Saif’s PhD from the London School of Economics has been tainted by skepticism about how much help he got from faculty at LSE or elsewhere in return for “gifts” to academe. Saif pledged a donation of £1.5 million to support the work of the LSE’s Centre for the Study of Global Governance on civil society organizations in North Africa. Following the LSE Libya Links affair, the LSE has issued a statement indicating that it will cut all financial ties with the country and will accept no further money from the Foundation, having already received and spent the first £300,000 installment of the donation.[36]
His PhD from the London School of Economics has been part of a very large effort to woo the Brits.  Saif  has been hosted at Buckingham Palace and Windsor Castle by the British royal family. Gaddafi claims that former Prime Minister Tony Blair is a personal friend who took an interest in advising Libya on oil revenues and finance. In 2009,  Saif spent a weekend at Waddesdon Manor, home of financier Jacob Rothschild, 4th Baron Rothschild, where he was the guest of Lord Mandelson and Nathaniel Philip Rothschild. He later stayed at the Rothschild holiday home in Corfu. Nathaniel Rothschild was a guest at Saif’s 37th birthday celebration in Montenegro.[30][31][32]

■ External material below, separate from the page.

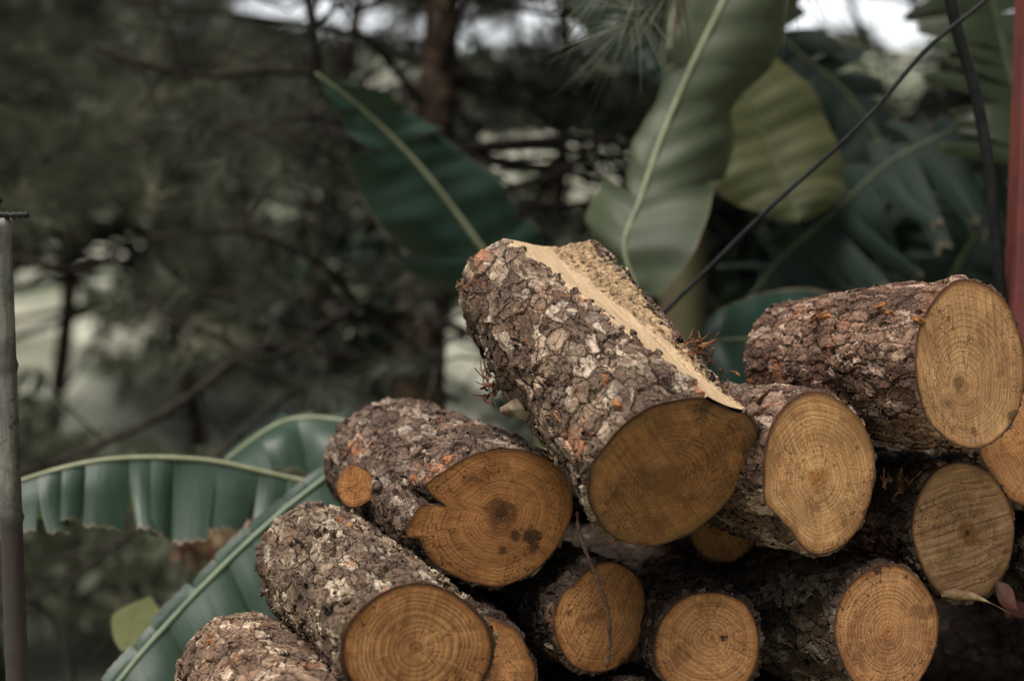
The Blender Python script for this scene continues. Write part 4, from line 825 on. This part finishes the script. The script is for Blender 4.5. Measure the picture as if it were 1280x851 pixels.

Later Saif introduced the Isratine proposal to permanently resolve the Israeli-Palestinian conflict through a secular, federalist, republican one-state solution.[11] The first ever opinion poll survey to be undertaken in both Pakistani and Indian-controlled Kashmir, conducted by King’s College, London, and the polling organisation IPSOS-MORI, was also Saif’s brainchild,[12] having arisen out of discussions he had with British academic Robert Bradnock, the author of the 2010 Chatham House report on the survey.[13]

While fighting against responsibility for Libya’s responsibility for the PanAm bombing, Saif negotiated compensation from Italy, for colonial era abuses.  He also attempted to n conclude a comprehensive agreement with the US blocking any further Libyan payments for  the 1986 Berlin discotheque bombing, the 1988 Lockerbie bombing and the 1989 UTA Flight 772 bombing in trade for U.S. payment of compensation for the 40 Libyans killed and 220 injured in the 1986 United States bombing of Tripoli and Benghazi. On August 14, 2008, the U.S.-Libya Comprehensive Claims Settlement Agreement was signed in Tripoli. Former British Ambassador to Libya Oliver Miles described the agreement as “a bold step, with political cost for both parties” and wrote an article in the online edition of The Guardian querying whether the agreement is likely to work.[16]All this led up to a speech on Libyan state TV in the early days of the current revolution.  Saif blamed the civil war on tribal factions and Islamists acting on their own agendas, drunken and drugged. He promised reforms, and said the alternative would be civil war causing no trade, no oil money, and the country taken over by foreigners.[22] He closed by saying, “We will not let Al Jazeera, Al Arabiya and BBC trick us.”

Pressure is being put on the LSE to revoke Saif’s qualification[44] and investigate the claims.[45][46]